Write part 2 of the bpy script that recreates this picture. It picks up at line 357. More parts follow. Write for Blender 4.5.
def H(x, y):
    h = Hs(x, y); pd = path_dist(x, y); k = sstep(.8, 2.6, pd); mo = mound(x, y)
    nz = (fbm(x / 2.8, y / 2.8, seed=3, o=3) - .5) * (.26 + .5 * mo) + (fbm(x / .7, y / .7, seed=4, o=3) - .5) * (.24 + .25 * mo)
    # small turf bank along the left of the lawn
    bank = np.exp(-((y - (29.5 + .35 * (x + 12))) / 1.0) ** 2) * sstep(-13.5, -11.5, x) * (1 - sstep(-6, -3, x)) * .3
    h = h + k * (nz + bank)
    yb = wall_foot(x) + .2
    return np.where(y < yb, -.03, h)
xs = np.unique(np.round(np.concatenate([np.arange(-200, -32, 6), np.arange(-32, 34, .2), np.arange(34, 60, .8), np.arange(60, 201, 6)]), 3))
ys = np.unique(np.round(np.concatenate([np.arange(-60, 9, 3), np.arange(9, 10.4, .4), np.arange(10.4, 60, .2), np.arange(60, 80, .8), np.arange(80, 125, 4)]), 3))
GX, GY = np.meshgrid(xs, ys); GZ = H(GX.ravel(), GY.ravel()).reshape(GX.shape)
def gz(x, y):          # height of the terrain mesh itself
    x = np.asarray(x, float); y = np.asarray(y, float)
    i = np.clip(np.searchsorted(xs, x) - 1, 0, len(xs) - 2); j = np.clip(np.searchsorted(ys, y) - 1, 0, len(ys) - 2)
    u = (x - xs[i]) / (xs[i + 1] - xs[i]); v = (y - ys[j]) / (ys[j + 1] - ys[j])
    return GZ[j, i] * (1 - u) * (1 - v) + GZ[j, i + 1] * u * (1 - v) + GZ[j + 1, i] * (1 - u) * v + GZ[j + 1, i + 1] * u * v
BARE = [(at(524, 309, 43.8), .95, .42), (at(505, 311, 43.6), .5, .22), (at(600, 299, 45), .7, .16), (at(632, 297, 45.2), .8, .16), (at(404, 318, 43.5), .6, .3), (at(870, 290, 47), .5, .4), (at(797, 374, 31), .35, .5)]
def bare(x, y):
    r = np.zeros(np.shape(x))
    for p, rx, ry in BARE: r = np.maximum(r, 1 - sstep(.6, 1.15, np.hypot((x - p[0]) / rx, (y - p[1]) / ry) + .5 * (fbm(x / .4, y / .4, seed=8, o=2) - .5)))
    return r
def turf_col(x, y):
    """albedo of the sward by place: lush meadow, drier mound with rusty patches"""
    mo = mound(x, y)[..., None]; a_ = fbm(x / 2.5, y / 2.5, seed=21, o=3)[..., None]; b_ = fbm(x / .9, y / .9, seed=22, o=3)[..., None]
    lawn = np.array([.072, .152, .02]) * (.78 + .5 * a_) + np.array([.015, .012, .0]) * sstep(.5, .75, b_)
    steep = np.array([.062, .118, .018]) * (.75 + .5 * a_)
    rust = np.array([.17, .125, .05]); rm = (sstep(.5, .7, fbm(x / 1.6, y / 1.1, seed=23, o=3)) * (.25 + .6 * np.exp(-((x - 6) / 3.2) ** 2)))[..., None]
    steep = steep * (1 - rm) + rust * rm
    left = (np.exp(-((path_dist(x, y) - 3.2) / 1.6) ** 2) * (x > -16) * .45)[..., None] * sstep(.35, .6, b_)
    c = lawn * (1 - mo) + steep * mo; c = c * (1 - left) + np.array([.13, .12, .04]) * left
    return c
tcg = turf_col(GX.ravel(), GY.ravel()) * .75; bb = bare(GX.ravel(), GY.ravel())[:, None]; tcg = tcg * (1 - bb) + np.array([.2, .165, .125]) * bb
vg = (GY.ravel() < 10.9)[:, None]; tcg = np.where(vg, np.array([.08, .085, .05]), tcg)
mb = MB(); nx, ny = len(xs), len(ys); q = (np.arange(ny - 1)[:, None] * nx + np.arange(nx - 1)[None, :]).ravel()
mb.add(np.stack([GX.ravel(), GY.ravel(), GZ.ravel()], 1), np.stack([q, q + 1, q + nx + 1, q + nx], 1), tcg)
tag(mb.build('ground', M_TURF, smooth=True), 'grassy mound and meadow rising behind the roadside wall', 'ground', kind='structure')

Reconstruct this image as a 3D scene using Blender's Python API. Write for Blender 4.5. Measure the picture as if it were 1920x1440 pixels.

## WHAT IS NEEDED
From the first line to the last, please quote the material above exactly.

## TASK OUTPUT
Write part 2 of the bpy script that recreates this picture. It picks up at line 357. More parts follow. Write for Blender 4.5.
def H(x, y):
    h = Hs(x, y); pd = path_dist(x, y); k = sstep(.8, 2.6, pd); mo = mound(x, y)
    nz = (fbm(x / 2.8, y / 2.8, seed=3, o=3) - .5) * (.26 + .5 * mo) + (fbm(x / .7, y / .7, seed=4, o=3) - .5) * (.24 + .25 * mo)
    # small turf bank along the left of the lawn
    bank = np.exp(-((y - (29.5 + .35 * (x + 12))) / 1.0) ** 2) * sstep(-13.5, -11.5, x) * (1 - sstep(-6, -3, x)) * .3
    h = h + k * (nz + bank)
    yb = wall_foot(x) + .2
    return np.where(y < yb, -.03, h)
xs = np.unique(np.round(np.concatenate([np.arange(-200, -32, 6), np.arange(-32, 34, .2), np.arange(34, 60, .8), np.arange(60, 201, 6)]), 3))
ys = np.unique(np.round(np.concatenate([np.arange(-60, 9, 3), np.arange(9, 10.4, .4), np.arange(10.4, 60, .2), np.arange(60, 80, .8), np.arange(80, 125, 4)]), 3))
GX, GY = np.meshgrid(xs, ys); GZ = H(GX.ravel(), GY.ravel()).reshape(GX.shape)
def gz(x, y):          # height of the terrain mesh itself
    x = np.asarray(x, float); y = np.asarray(y, float)
    i = np.clip(np.searchsorted(xs, x) - 1, 0, len(xs) - 2); j = np.clip(np.searchsorted(ys, y) - 1, 0, len(ys) - 2)
    u = (x - xs[i]) / (xs[i + 1] - xs[i]); v = (y - ys[j]) / (ys[j + 1] - ys[j])
    return GZ[j, i] * (1 - u) * (1 - v) + GZ[j, i + 1] * u * (1 - v) + GZ[j + 1, i] * (1 - u) * v + GZ[j + 1, i + 1] * u * v
BARE = [(at(524, 309, 43.8), .95, .42), (at(505, 311, 43.6), .5, .22), (at(600, 299, 45), .7, .16), (at(632, 297, 45.2), .8, .16), (at(404, 318, 43.5), .6, .3), (at(870, 290, 47), .5, .4), (at(797, 374, 31), .35, .5)]
def bare(x, y):
    r = np.zeros(np.shape(x))
    for p, rx, ry in BARE: r = np.maximum(r, 1 - sstep(.6, 1.15, np.hypot((x - p[0]) / rx, (y - p[1]) / ry) + .5 * (fbm(x / .4, y / .4, seed=8, o=2) - .5)))
    return r
def turf_col(x, y):
    """albedo of the sward by place: lush meadow, drier mound with rusty patches"""
    mo = mound(x, y)[..., None]; a_ = fbm(x / 2.5, y / 2.5, seed=21, o=3)[..., None]; b_ = fbm(x / .9, y / .9, seed=22, o=3)[..., None]
    lawn = np.array([.072, .152, .02]) * (.78 + .5 * a_) + np.array([.015, .012, .0]) * sstep(.5, .75, b_)
    steep = np.array([.062, .118, .018]) * (.75 + .5 * a_)
    rust = np.array([.17, .125, .05]); rm = (sstep(.5, .7, fbm(x / 1.6, y / 1.1, seed=23, o=3)) * (.25 + .6 * np.exp(-((x - 6) / 3.2) ** 2)))[..., None]
    steep = steep * (1 - rm) + rust * rm
    left = (np.exp(-((path_dist(x, y) - 3.2) / 1.6) ** 2) * (x > -16) * .45)[..., None] * sstep(.35, .6, b_)
    c = lawn * (1 - mo) + steep * mo; c = c * (1 - left) + np.array([.13, .12, .04]) * left
    return c
tcg = turf_col(GX.ravel(), GY.ravel()) * .75; bb = bare(GX.ravel(), GY.ravel())[:, None]; tcg = tcg * (1 - bb) + np.array([.2, .165, .125]) * bb
vg = (GY.ravel() < 10.9)[:, None]; tcg = np.where(vg, np.array([.08, .085, .05]), tcg)
mb = MB(); nx, ny = len(xs), len(ys); q = (np.arange(ny - 1)[:, None] * nx + np.arange(nx - 1)[None, :]).ravel()
mb.add(np.stack([GX.ravel(), GY.ravel(), GZ.ravel()], 1), np.stack([q, q + 1, q + nx + 1, q + nx], 1), tcg)
tag(mb.build('ground', M_TURF, smooth=True), 'grassy mound and meadow rising behind the roadside wall', 'ground', kind='structure')

Reconstruct this image as a 3D scene using Blender's Python API. Write for Blender 4.5. Measure the picture as if it were 1920x1440 pixels.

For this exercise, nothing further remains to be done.